The Terror was soon expanded to include anyone who might pose a threat to the Bolshevik party or its policies: former tsarists, liberals, Mensheviks, members of the Russian Orthodox church, foreigners, anyone who dared to sell food or goods for profit.
Peasants who refused to meet state requisition orders were condemned kulaks – greedy parasitical speculators who hoarded grain and food for profit, while other Russians starved – and were subject to arrest, detention and execution. Later, industrial workers who failed to meet production quotas or dared to strike were also targeted.
The Cheka grows
As the Bolsheviks expanded their definition of who was an enemy of the revolution, they also expanded the Cheka. A small force of just a few hundred men in early 1918, within two years the Cheka was one of the largest Soviet agencies, employing around 200,000 people.
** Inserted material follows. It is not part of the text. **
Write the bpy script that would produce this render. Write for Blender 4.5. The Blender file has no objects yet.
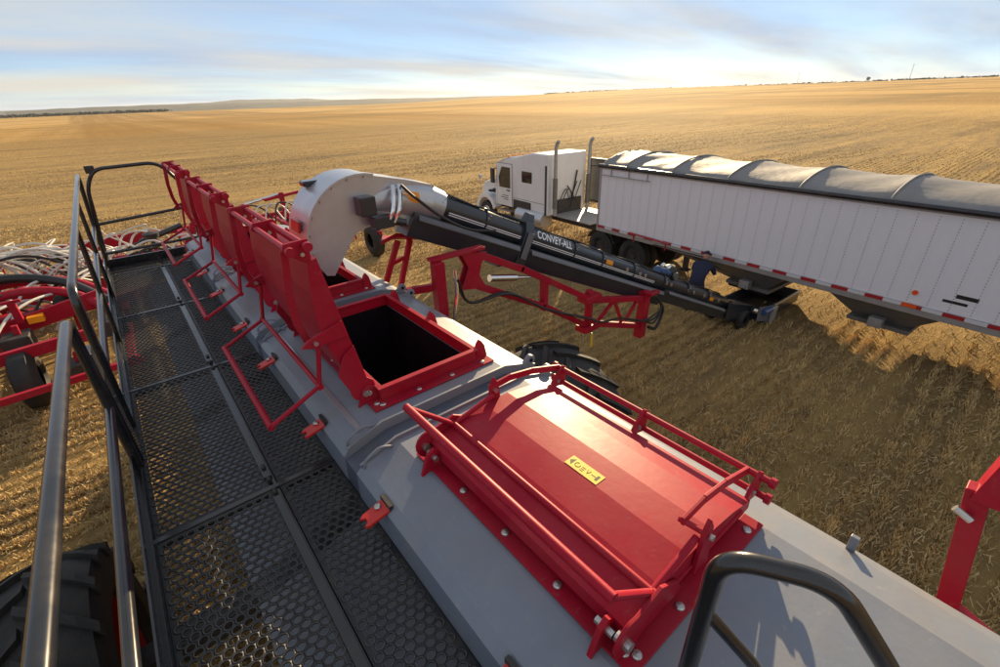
import bpy, bmesh, math, random
import numpy as np
from mathutils import Vector, Matrix
random.seed(7); rng = np.random.default_rng(7)
S = bpy.context.scene
COL = S.collection
rad = math.radians

# ------------------------------------------------------------ camera
cam_d = bpy.data.cameras.new('camera'); cam = bpy.data.objects.new('camera', cam_d); COL.objects.link(cam)
cam_d.sensor_width = 36; cam_d.lens = 16.56; cam_d.clip_start = .05; cam_d.clip_end = 60000
R = Matrix(((.775, .310, -.550), (-.631, .341, -.697), (-.028, .887, .460)))
x_ = Vector((.775, -.631, -.028)).normalized()
z_ = Vector((-.550, -.697, .460)); z_ = (z_ - x_*z_.dot(x_)).normalized()
y_ = z_.cross(x_)
cam.matrix_world = Matrix(((x_.x, y_.x, z_.x, 0), (x_.y, y_.y, z_.y, 0), (x_.z, y_.z, z_.z, 5.0), (0, 0, 0, 1)))
S.camera = cam

# ------------------------------------------------------------ sky and sun
SUN_AZ, SUN_EL = 36.0, 16.3            # degrees from +X towards +Y, elevation
sd = Vector((math.cos(rad(SUN_EL))*math.cos(rad(SUN_AZ)), math.cos(rad(SUN_EL))*math.sin(rad(SUN_AZ)), math.sin(rad(SUN_EL))))
W = bpy.data.worlds.new('World'); S.world = W; W.use_nodes = True
CL1, CL2 = (3.3, 2.4, 0), (3.7, .2, 0)
nt = W.node_tree; N = nt.nodes; L = nt.links
bg = N['Background']; bg.inputs['Strength'].default_value = .074
sky = N.new('ShaderNodeTexSky'); sky.sky_type = 'NISHITA'; sky.sun_disc = False
sky.sun_elevation = rad(SUN_EL); sky.sun_rotation = math.atan2(sd.x, sd.y)
sky.air_density = .7; sky.dust_density = .03; sky.ozone_density = 2.6
tc = N.new('ShaderNodeTexCoord')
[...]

The wanton violence of the Terror soon surpassed the worst excesses of the tsarist Okhrana, the Nardonaya Volya and the terrorism of radical SRs in 1905. As its name suggests, the Red Terror was conducted to intimidate and force ordinary Russians to obedience, as much as it was to eliminate opponents.
The function and methodology of the Terror were left up to the Cheka: anyone could be singled out for persecution, arrest or worse. Often it was individuals who had distant associations with the old regime or those who dared speak publicly against Lenin, the Bolsheviks or their policies. Even bourgeois dress, intemperate jokes or scornful gestures might attract the attention of the CHEKA.
Prison and labour camps
To contain suspected counter-revolutionaries and dissidents, the Bolsheviks revived the katorgas – remote prison and labour camps that were operated by security agencies of the tsarist government – and shipped thousands there.
In time, this network of labour camps would become the notorious gulags used extensively by Stalin in 1930s.
Though official figures were much lower, most historians believe more than 100,000 people were executed during the Red Terror, a figure that does not include casualties caused by the Civil War.
Historians on the Red Terror
Historians have also debated both the nature and the inevitability of the Red Terror. Revisionists and libertarian historians see it as a creature of its time, a frantic and panicked response to the anti-Bolshevik terrorism and opposition that erupted around Russia in the first months of 1918.
Many Western liberal and conservative historians, in contrast, claim that violence and terror were inherent in Bolshevik ideology and methodology. The Bolshevik movement, itself forged in the heat of revolution, could only retain power through violence and intimidation; the Bolshevik regime could only impose policy or reform through coercion and class warfare.
Historians of this view believe the seeds of the Red Terror were sown weeks before the anti-Bolshevik violence of mid-1918. When Lenin was shot in August 1918, it only led to the formalisation, expansion and intensification of methods that the Bolsheviks had already used.
A historian’s view:
“Bolshevik terror crept out of European Russia like a biblical pestilence, months before Dzerzhinsky publicly declare ‘We stand for organised terror’ and an official government terror campaign was formalised by the order ‘On Red Terror’ in September 1918. Arbitrary arrests, mass shootings, torture and imprisonment were an integral element of Bolshevik policy long before anti-Bolshevik armies gathered.”